USENIX ‘Test of Time’ awards recognize research papers that have had “a lasting impact” in their relevant fields and that were presented at a USENIX conference at least 10 years ago.

 

The HP paper, presented at the very first FAST conference in January, 2002 in Monterey, California and titled “Hippodrome: running circles around storage administration,” offered a novel approach to the challenge of storage system configuration, suggesting how automated iteration could replace what had hitherto been an error-filled and time-consuming manual design process.

 

“We were already using the parts of this process as separate tools for separate tasks,” recalls co-author Susan Spence, now a Senior Research Engineer in the HP Analytics Lab. “What was different here was the insight, first suggested by our colleague Eric Anderson, that they could be combined in an iterative loop.”

 

“Prior to this, our group had a history of looking at problems in automating storage management and storage configuration, but the techniques required the user to quantitatively specify detailed requirements about the workloads, like data sizes, request rates and I/O request sizes,” adds Kimberly Keeton, fellow co-author and now a Principal Researcher in HP’s Systems Research Lab. “The goal of this work was to offer users a path to optimized storage design without making them specify so many input parameters.
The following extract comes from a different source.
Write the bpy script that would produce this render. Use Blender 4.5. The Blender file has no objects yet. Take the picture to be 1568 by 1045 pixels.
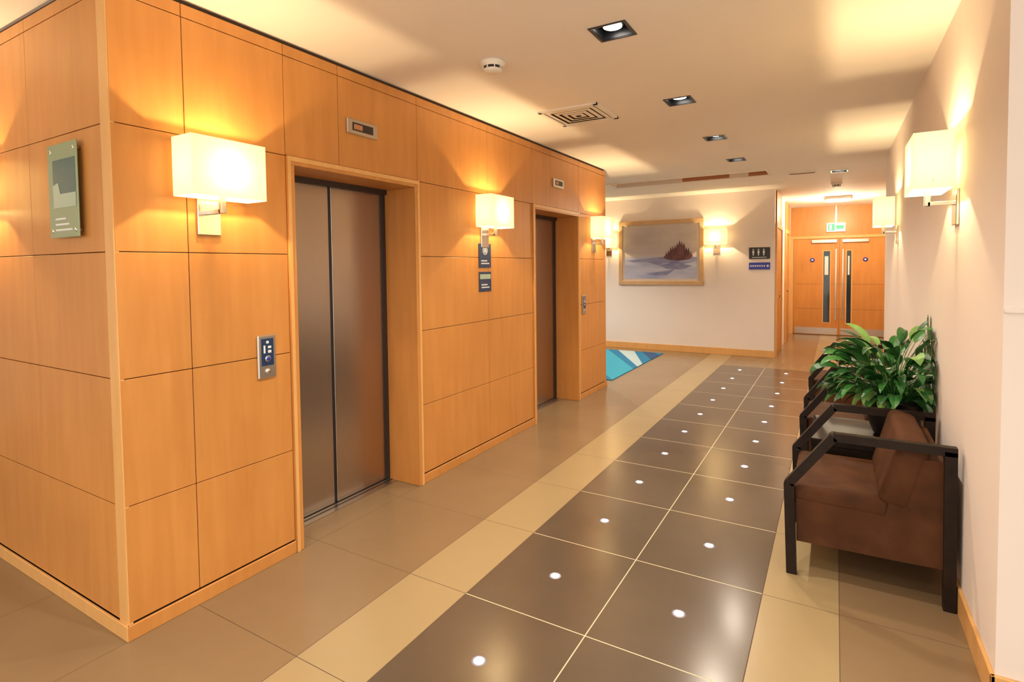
import bpy, bmesh, math, random
from mathutils import Vector, Matrix
random.seed(4)
S=bpy.context.scene
COL=S.collection
H=2.767; XW=-2.532; XR=0.4914; YC=1.106; YE=6.656; YB=9.91; XB=-0.86; YD=13.6; XR2=1.0; YP=2.44; YR=7.65

# ------------------------------------------------------------ materials
def mat(name,col,rough=.5,metal=0,spec=.5,emit=None,es=0,coat=0):
    m=bpy.data.materials.new(name);m.use_nodes=True
    b=m.node_tree.nodes['Principled BSDF']
    b.inputs['Base Color'].default_value=(*col,1);b.inputs['Roughness'].default_value=rough
    b.inputs['Metallic'].default_value=metal;b.inputs['Specular IOR Level'].default_value=spec
    b.inputs['Coat Weight'].default_value=coat;b.inputs['Coat Roughness'].default_value=.15
    if emit: b.inputs['Emission Color'].default_value=(*emit,1);b.inputs['Emission Strength'].default_value=es
    return m
def noise_mat(name,c1,c2,scale=(1,1,1),nscale=4,detail=6,rough=.4,rvar=0,metal=0,spec=.5,bump=0,coat=0,distort=0,second=None):
    m=mat(name,c1,rough,metal,spec,coat=coat);nt=m.node_tree;N=nt.nodes;L=nt.links;b=N['Principled BSDF']
    tc=N.new('ShaderNodeTexCoord');mp=N.new('ShaderNodeMapping');mp.inputs['Scale'].default_value=scale
    L.new(tc.outputs['Object'],mp.inputs['Vector'])
    n=N.new('ShaderNodeTexNoise');n.inputs['Scale'].default_value=nscale;n.inputs['Detail'].default_value=detail;n.inputs['Distortion'].default_value=distort
    L.new(mp.outputs['Vector'],n.inputs['Vector'])
    r=N.new('ShaderNodeValToRGB');r.color_ramp.elements[0].position=.25;r.color_ramp.elements[1].position=.75
    r.color_ramp.elements[0].color=(*c1,1);r.color_ramp.elements[1].color=(*c2,1)
    L.new(n.outputs['Fac'],r.inputs['Fac']);out=r.outputs['Color']
    if second:
        n2=N.new('ShaderNodeTexNoise');n2.inputs['Scale'].default_value=second[0];n2.inputs['Detail'].default_value=3
        L.new(tc.outputs['Object'],n2.inputs['Vector'])
        r2=N.new('ShaderNodeValToRGB');r2.color_ramp.elements[0].position=.25;r2.color_ramp.elements[1].position=.75
        k=second[1];r2.color_ramp.elements[0].color=(k,k,k,1);r2.color_ramp.elements[1].color=(1,1,1,1)
        L.new(n2.outputs['Fac'],r2.inputs['Fac'])
        mx=N.new('ShaderNodeMixRGB');mx.blend_type='MULTIPLY';mx.inputs['Fac'].default_value=1
        L.new(out,mx.inputs['Color1']);L.new(r2.outputs['Color'],mx.inputs['Color2']);out=mx.outputs['Color']
    L.new(out,b.inputs['Base Color'])
    if rvar:
        mr=N.new('ShaderNodeMapRange');mr.inputs['To Min'].default_value=rough-rvar;mr.inputs['To Max'].default_value=rough+rvar
        L.new(n.outputs['Fac'],mr.inputs['Value']);L.new(mr.outputs['Result'],b.inputs['Roughness'])
    if bump:
        bp=N.new('ShaderNodeBump');bp.inputs['Strength'].default_value=bump;bp.inputs['Distance'].default_value=.01
        L.new(n.outputs['Fac'],bp.inputs['Height']);L.new(bp.outputs['Normal'],b.inputs['Normal'])
    return m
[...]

All they needed to tell us now was how much space they needed, and the Hippodrome tool would figure out the rest – even when they were planning to run multiple workloads on a single storage array. ”

 

The paper’s other authors were Eric Anderson and Alistair Veitch, both now at Google, Michael Hobbs, who now teaches at Deakin University in Australia, and Mustafa Uysal, who today works with VMware.

 

The paper has been especially influential in demonstrating how to automate storage system configuration effectively, notes Keeton. “There have been a number of other studies, in areas like dependability and in working with large clusters, which have followed up on applying this kind of optimization to storage design,” she reports. The research also informed subsequent HP Labs studies in reliability and recovery in storage systems.

 

Both Spence and Keeton now work on aspects of data management for The Machine, HP Labs’ major research project that seeks to create a new computer architecture for the era of Big Data and the Internet of Things. But in a world where technology research moves at lightning speed, says Spence, “It’s really nice to have people remind you about papers that you wrote a dozen or more years ago.”

 

“It’s one thing to win ‘best paper’ at a conference,” Keeton adds. “But for me this feels more special, because you’ve created something that people, even now, are still thinking and talking about.”